Collaborations between farming and forestry sectors can help improve social and economic outcomes, including more food security, a new report from the UN suggests.
The State of the World’s Forest (SOFO) report is produced every two years by the United Nations Food and Agriculture Organization (FAO) to provide data to help inform national policy-makers. And the latest report says there is an urgent need to promote more interaction between forest management and farming to create sustainable agriculture systems, which will, in turn, provide more food security.
The main cause of deforestation is agriculture. The report shows the greatest net loss of forest between 2000 and 2010 was in low-income countries with rural populations on the increase. In the tropics, commercial farming is responsible for about 40 percent of forest conversion, with subsistence farming claiming 33 percent and the remaining 27 percent due to urban growth, infrastructure expansion, and mining.

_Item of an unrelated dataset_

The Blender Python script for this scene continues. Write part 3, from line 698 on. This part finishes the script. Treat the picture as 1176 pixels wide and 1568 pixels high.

This does vary regionally, however. In Latin America, large-scale commercial agriculture accounts for 70 percent of deforestation, while in Africa it only accounts for one-third as small-scale agriculture is the main cause of deforestation.
The report emphasizes that forests serve vital ecological functions that benefit sustainable agriculture and, therefore, the food production industry. They stabilize soil and climate, regulate water flow, and provide shade, shelter and habitats for pollinators and natural predators of agricultural pests. As FAO Director-General José Graziano da Silva says in the report’s introduction: “When integrated judiciously into agricultural landscapes, forests and trees can therefore increase agricultural productivity.”
The report goes on to explain that “Integrated land-use planning provides an essential strategic framework for balancing land uses. Importantly, such planning processes must be participatory – because it is farmers and other rural people who must ultimately put the plans into practice, and will do so only if they meet their needs and interests.”
According to SOFO, since 1990, 20 countries, including Chile, Costa Rica, Tunisia, and Vietnam, have succeeded in improving national levels of food security while simultaneously either maintaining or increasing forest cover. Their success relied on secure land tenure, clear legal frameworks, clear responsibilities of the land by both government and local communities, and policy incentives to encourage sustainable forestry and farming.
"Food security can be achieved through agricultural intensification and other measures such as social protection, rather than through the expansion of agricultural areas at the expense of forests," said Eva Müller, Director of FAO's Forestry Policy and Resources Division at the Committee on Forestry in Rome.
According to Graziano da Silva, the findings of the report are conclusive: "The key message from SOFO is clear: it is not necessary to cut down forests to produce more food."